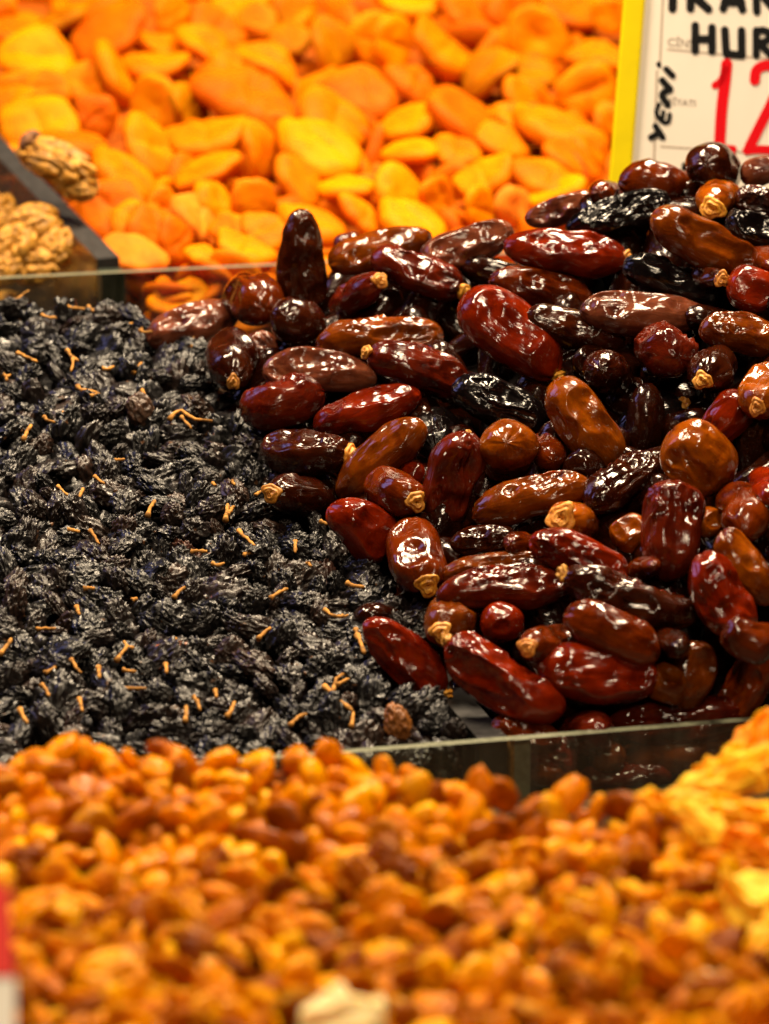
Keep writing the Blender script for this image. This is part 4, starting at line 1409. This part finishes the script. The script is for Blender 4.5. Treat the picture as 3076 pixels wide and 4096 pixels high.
def walnut(x, y, d, lpx, ang, tilt, seed, label, skin=False, slim=1.0):
    pm = d / FPX
    v = ray(x, y)
    ez = -v * math.cos(tilt) + upv * math.sin(tilt)
    e0 = rgt * math.cos(math.radians(ang)) + upv * math.sin(math.radians(ang))
    ax = e0 - ez * (e0 @ ez)
    ax /= np.linalg.norm(ax)
    R3, sc, C0 = np.stack([ax, np.cross(ez, ax), ez], 1), lpx * pm / 2 / 1.25, at(x, y, d)
    wv, wf = walnut_shape(seed)
    me = mesh_from("walnut_half", wv * np.array([1, slim, slim]), wf, M_WALNUT)
    if skin:
        o = empty("walnut_half", C0)
        M4 = np.eye(4)
        M4[:3, :3], M4[:3, 3] = R3 * sc, C0
        o.matrix_world = Matrix(M4.tolist())
        obj("kernel", me).parent = o
    else:
        o = obj("walnut_half", me, None, C0, R3, sc)
    tag(o, label, "walnut", "walnut halves by the glass divider")
    if skin:
        V, F = walnut_shape(seed + 40, 4)
        so = obj("skin_flake", mesh_from("skin_flake", V * np.array([0.20, 0.42, 0.50]) + np.array([-0.95, 0.05, 0.22]), F, M_WSKIN))
        so.parent = o
    return o


walnut(225, 645, 1.675, 350, -46, 0.9, 3, "golden brown walnut half perched on the glass divider by the apricots", True, 0.72)
walnut(300, 735, 1.672, 200, -40, 0.8, 17, "small brown walnut piece leaning on the perched walnut half")
walnut(130, 900, 1.665, 230, 20, 0.5, 12, "blond lobed walnut half lying against the divider in the walnut tray")
walnut(215, 985, 1.660, 190, 70, 0.5, 15, "knobbly walnut piece touching the divider near its cut end")
walnut(55, 985, 1.655, 210, 60, 0.4, 21, "pale walnut piece in front of the blond lobed half")
walnut(-10, 860, 1.68, 200, 80, 0.5, 28, "walnut piece at the frame edge above the pale one")
walnut(130, 1065, 1.655, 200, 5, 0.3, 33, "walnut piece lowest in the tray just above the back glass")
walnut(5, 1075, 1.65, 180, 40, 0.3, 39, "walnut piece at the frame edge just above the back glass")

JW = Join()
for k in range(46):
    V, F = walnut_shape(60 + k % 7, 4)
    p = np.array([random.uniform(-0.24, DIV0[0] - 0.022), Y_BACK + random.uniform(0.020, 0.14), random.uniform(0.004, 0.022)])
    JW.add(V @ rand_rot().T * 0.0125 + p, F)
o = JW.build("more_walnuts", M_WALNUT, 0.0125)
tag(o, "the rest of the walnut pieces lower in the walnut tray", "walnuts", kind="stuff")

# ------------------------------------------------------------------ price card with writing
SD = 1.60
sa = math.radians(-4.6)
sx_ = rgt * math.cos(sa) + upv * math.sin(sa)
sy_ = -rgt * math.sin(sa) * 0.78 + upv * math.cos(sa)
sy_ /= np.linalg.norm(sy_)
sy_ = sy_ - sx_ * (sy_ @ sx_)
sy_ /= np.linalg.norm(sy_)
sn_ = np.cross(sx_, sy_)
S0 = at(2700, 350, SD)
PMM = np.linalg.norm(S0 - CAM) / FPX
sign = empty("price_card", S0)
sign.matrix_world = Matrix([[sx_[0], sy_[0], sn_[0], S0[0]], [sx_[1], sy_[1], sn_[1], S0[1]], [sx_[2], sy_[2], sn_[2], S0[2]], [0, 0, 0, 1]])
tag(sign, "white price card in a yellow holder with black words and red digits", "price card")
M_inv = np.array(sign.matrix_world.inverted())


def sp(x, y):
    """photo pixel -> local position on the card's own plane"""
    d = ray(x, y)
    t = (sn_ @ (S0 - CAM)) / (sn_ @ d)
    p = CAM + d * t - S0
    return np.array([p @ sx_, p @ sy_])


def card_part(name, V, F, mat, smooth=False):
    o = obj(name, mesh_from(name, V, F, mat, smooth))
    o.parent = sign
    return o


L0, L1 = sp(2578, 30), sp(2556, 640)
Vb, Fb = box((L0[0] - 0.0006, -0.075, -0.0022), (0.115, 0.085, 0.0))
card_part("card", Vb, Fb, M_CARD)
Vb, Fb = box((sp(2470, 300)[0], -0.077, -0.0035), (L0[0], 0.087, 0.0025))
bm = bmesh.new()
vs = [bm.verts.new(v) for v in Vb]
for f in Fb:
    bm.faces.new([vs[i] for i in f])
bmesh.ops.bevel(bm, geom=bm.edges[:], offset=0.0008, segments=3, affect='EDGES')
m = bpy.data.meshes.new("yellow_edge")
bm.to_mesh(m)
bm.free()
m.materials.append(M_YEL)
ye = obj("yellow_edge", m)
ye.parent = sign
# the card stands on a foot pushed into the heap
Vb, Fb = box((0.02, -0.14, -0.006), (0.05, -0.075, -0.003))
card_part("stand", Vb, Fb, M_YEL)


def stroke(segs, w, mat, name, z=0.0003, closed=False, th=0.0002):
    """marker strokes: flat round-ended ribbons of ink laid on the card; segs in photo px, w in px"""
    V, F, n = [], [], 0
    for k, seg in enumerate(segs):
        P = np.array([sp(*p) for p in seg])
        r = w * 1.22 * PMM / 2
        out = []
        zz = z + k * 0.00003
        # resample with Catmull-like smoothing for more than 2 points
        if len(P) > 2:
            Q = []
            for i in range(len(P) - 1):
                p0, p1, p2, p3 = P[max(i - 1, 0)], P[i], P[i + 1], P[min(i + 2, len(P) - 1)]
                for t in np.linspace(0, 1, 6)[:-1]:
                    Q.append(0.5 * (2 * p1 + (p2 - p0) * t + (2 * p0 - 5 * p1 + 4 * p2 - p3) * t * t + (3 * p1 - p0 - 3 * p2 + p3) * t ** 3))
            Q.append(P[-1])
            P = np.array(Q)
        T = np.gradient(P, axis=0)
        T /= np.linalg.norm(T, axis=1)[:, None] + 1e-12
        Nn = np.stack([-T[:, 1], T[:, 0]], 1)
        left = [P[i] + Nn[i] * r for i in range(len(P))]
        right = [P[i] - Nn[i] * r for i in range(len(P))]
        cap1 = [P[-1] + r * (math.cos(a) * Nn[-1] + math.sin(a) * T[-1]) for a in np.linspace(0.3, math.pi - 0.3, 6)]
        cap0 = [P[0] + r * (-math.cos(a) * Nn[0] - math.sin(a) * T[0]) for a in np.linspace(0.3, math.pi - 0.3, 6)]
        m_ = len(P)
        for i in range(m_):
            V.append((*left[i], zz))
            V.append((*right[i], zz))
        for i in range(m_ - 1):
            F.append((n + 2 * i, n + 2 * i + 1, n + 2 * i + 3, n + 2 * i + 2))
        n0 = n
        n += 2 * m_
        for c in cap1:
            V.append((*c, zz))
        F.append(tuple([n0 + 2 * (m_ - 1) + 1] + [n + i for i in range(5, -1, -1)] + [n0 + 2 * (m_ - 1)]))
        n += 6
        for c in cap0:
            V.append((*c, zz))
        F.append(tuple([n0] + [n + i for i in range(5, -1, -1)] + [n0 + 1]))
        n += 6
    o = card_part(name, V, F, mat)
    return o


ZX = lambda *a: [(2400 + a[i] / 2.457, a[i + 1] / 2.457) for i in range(0, len(a), 2)]
# HURMA (first letters in view)
stroke([ZX(935, 250, 935, 500), ZX(1100, 270, 1100, 505), ZX(935, 385, 1100, 385)], 26, M_INK, "lettering")
stroke([ZX(1225, 295, 1240, 520, 1255, 530), ZX(1245, 530, 1395, 545), ZX(1390, 300, 1392, 540)], 26, M_INK, "lettering")
stroke([ZX(1535, 300, 1535, 545), ZX(1535, 310, 1610, 300, 1665, 340, 1640, 400, 1545, 430), ZX(1575, 430, 1700, 570)], 25, M_INK, "lettering")
stroke([ZX(1800, 580, 1800, 320, 1890, 470, 1980, 330, 1985, 590)], 25, M_INK, "lettering")
stroke([ZX(2080, 600, 2160, 330, 2250, 610), ZX(2110, 510, 2220, 515)], 25, M_INK, "lettering")
# IRAN, cut by the top of the picture
stroke([ZX(720, -150, 712, 85)], 28, M_INK, "lettering")
stroke([ZX(890, -140, 888, 85), ZX(890, -140, 1010, -130, 1020, -60, 900, -30), ZX(930, -30, 1065, 90)], 27, M_INK, "lettering")
stroke([ZX(1210, 85, 1300, -150, 1400, 95), ZX(1225, 20, 1390, 25)], 27, M_INK, "lettering")
stroke([ZX(1540, 115, 1530, -130), ZX(1535, -120, 1720, 110), ZX(1720, 110, 1715, -120)], 26, M_INK, "lettering")
# YENI written upwards
stroke([ZX(545, 1240, 615, 1350), ZX(500, 1350, 590, 1305)], 21, M_INK, "lettering")
stroke([ZX(580, 1025, 556, 1085, 565, 1140, 620, 1200, 672, 1195, 684, 1125), ZX(610, 1185, 622, 1100)], 15, M_INK, "lettering")
stroke([ZX(665, 1030, 610, 930, 690, 880), ZX(690, 880, 610, 790)], 23, M_INK, "lettering")
stroke([ZX(650, 680, 715, 745)], 21, M_INK, "lettering")
stroke([ZX(574, 630, 580, 640)], 16, M_INK, "lettering")
# price digits
stroke([ZX(1245, 630, 1225, 830, 1195, 1080, 1175, 1420)], 37, M_REDINK, "price_digit")
stroke([ZX(1130, 840, 1190, 790, 1235, 680), ZX(1050, 1440, 1310, 1465)], 24, M_REDINK, "price_digit")
stroke([ZX(1520, 790, 1540, 690, 1640, 640, 1740, 690, 1760, 820, 1690, 1000, 1560, 1260, 1470, 1440)], 34, M_REDINK, "price_digit", 0.00035)
stroke([ZX(1440, 1480, 1560, 1470, 1800, 1480)], 28, M_REDINK, "price_digit", 0.0004)
# small black mark under the price
stroke([ZX(830, 1620, 825, 1660)], 18, M_INK, "lettering")
# printed form lines
stroke([ZX(620, -40, 590, 620)], 7, M_LINE, "printed_line", 0.00008)
stroke([ZX(560, 700, 530, 1600)], 7, M_LINE, "printed_line", 0.00008)
stroke([ZX(665, 485, 1660, 580)], 6, M_LINE, "printed_line", 0.00008)
stroke([ZX(600, 1440, 1450, 1500)], 6, M_LINE, "printed_line", 0.00008)


def small_print(text, x, y, h, name):
    c = bpy.data.curves.new(name, 'FONT')
    c.body = text
    c.size = h * PMM * 1.35
    c.offset = 0.00005
    tmp = bpy.data.objects.new("tmp", c)
    COL.objects.link(tmp)
    dg = bpy.context.evaluated_depsgraph_get()
    me = bpy.data.meshes.new_from_object(tmp.evaluated_get(dg))
    bpy.data.objects.remove(tmp)
    me.name = name
    me.materials.clear()
    me.materials.append(M_GREYINK)
    o = obj(name, me)
    o.parent = sign
    p = sp(x, y)
    o.location = (p[0], p[1], 0.00012)
    return o


small_print("C\u0130NS\u0130", 2668, 183, 33, "printed_word")
small_print("F\u0130YATI", 2672, 418, 27, "printed_word")

# ------------------------------------------------------------------ blurred card at the frame edge
SC0 = at(-230, 3850, 0.86)
c2 = empty("price_card", SC0)
LEAN = math.radians(34)                              # the card leans back
c_up, c_n = upv * math.cos(LEAN) + fwd * math.sin(LEAN), -fwd * math.cos(LEAN) + upv * math.sin(LEAN)
c2.matrix_world = Matrix([[rgt[0], c_up[0], c_n[0], SC0[0]], [rgt[1], c_up[1], c_n[1], SC0[1]], [rgt[2], c_up[2], c_n[2], SC0[2]], [0, 0, 0, 1]])
tag(c2, "out of focus white price card with a red header at the frame edge", "price card")
p2 = 0.86 / FPX


def quadcard(name, x0, x1, x0b, x1b, y0, y1, z, mat):
    """slab between heights y1 (top) and y0, right edge leaning"""
    f = lambda x, y: ((x + 230) * p2, (3850 - y) * p2 / math.cos(LEAN))
    V = []
    for zz in (z - 0.0012, z):
        V += [(*f(x0b, y0), zz), (*f(x1b, y0), zz), (*f(x1, y1), zz), (*f(x0, y1), zz)]
    F = [(3, 2, 1, 0), (4, 5, 6, 7), (0, 1, 5, 4), (1, 2, 6, 5), (2, 3, 7, 6), (3, 0, 4, 7)]
    o = obj(name, mesh_from(name, V, F, mat, False))
    o.parent = c2


quadcard("card", -700, 62, -700, 90, 4400, 3905, 0.0, M_WHITE)
quadcard("red_header", -700, 14, -700, 60, 3900, 3560, 0.0003, M_REDCARD)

**The exercise:**
Return all lines with the word "picture" in them.

**Response for this exercise:**
Keep writing the Blender script for this image. This is part 4, starting at line 1409. This part finishes the script. The script is for Blender 4.5. Treat the picture as 3076 pixels wide and 4096 pixels high.
# IRAN, cut by the top of the picture